Il y a là d'évidence, de la part des Etats-Unis comme d'autres pays, une volonté de se positionner par rapport à des pays qui sont autant des alliés dans la lutte contre le terrorisme que des adversaires sur le plan commercial ; C’est, en tout cas ainsi que Donald Trump n’hésite pas à considérer la France dans la BSS comme sur l’ensemble du continent africain. Les Etats-Unis, en appelant de manière parfaitement «cynique» à activer une plus grande liberté politique au Tchad alors que Donald Trump avait ajouté le Tchad dans la liste des pays insuffisamment fiable en matière de partage d’informations sur les citoyens qui désirent entrer sur le sol américain, sur fond de risque terroriste. Donald Trump considère ainsi le Tchad comme un partenaire «essentiel et vital de la mission antiterroriste des Etats-Unis», mais, qui ne «coopère pas avec le gouvernement américain» . Il faudrait savoir ce que l’on veut ! Ainsi, en levant en avril 2018, le «travel ban» aux ressortissants tchadiens, est-ce-que le Tchad est devenu - par miracle - un acteur avec lequel les Etats-Unis peuvent et doivent travailler davantage parce qu'il voit bien qu'il y a des relations particulières entre la France et le Tchad ou alors Donald Trump se serait-il trompé en rajoutant le Tchad à la liste des pays qui ont été présentés comme ayant un lien avec certains responsables émanant d’organisations terroristes, à l’instar des pays impactés par l’interdiction imposée par Washington, à savoir, la Libye, le Yemen, la Somalie, l'Iran, la Syrie, la Corée du Nord et le Vénézuela.
Justement les gens d'organisations humanitaires dans la lignée pro-américaine expliquent que le gouvernement français utilise l'armée française pour abattre les opposants au gouvernement d'Idriss Déby au Tchad comme par exemple son neveu, Timan Erdimi, le chef de l’union des Forces de Résistance (UFR).
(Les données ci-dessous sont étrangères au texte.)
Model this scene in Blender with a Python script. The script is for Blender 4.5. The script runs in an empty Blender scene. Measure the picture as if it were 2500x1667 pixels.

Voilà des voix qui critiquent l'intervention militaire française car la France déclare Timan Erdimi comme un djihadiste qu'il faudrait donc éliminer.
Ces organisations font référence à l'opération militaire française de février 2019 qui est venue en soutien des forces armées tchadiennes contre les UFR de Timan Erdimi, exilé à Doha, qui n'est pas un mouvement considéré comme djihadiste mais comme un mouvement de rebelles, qui ne cesse, depuis dix ans, de menacer le pouvoir du président Deby. Ils avaient failli, du reste, réussir à le renverser en 2008. J'ai, moi même, eu l'occasion de dire que nous étions, dans une justification critiquable, eu égard à la participation des deux mirages français qui sont intervenus aux côtés des forces armées tchadiennes, dans ce qui a été qualifiée, par la ministre des Armées française, Florence Parly comme une opération contre le terrorisme alors qu'effectivement cette organisation n'a jamais été et n'est toujours pas considérée comme une organisation terroriste. sans doute, faut-il y voir le contexte plus large de la connexion entre les théâtres libyens et tchadiens ; cette opération s’inscrivant dans la foulée de l’opération lancée par le Maréchal Khalifa Haftar dans le Grand fezzan contre les UFR qui y avaient trouvé refuge.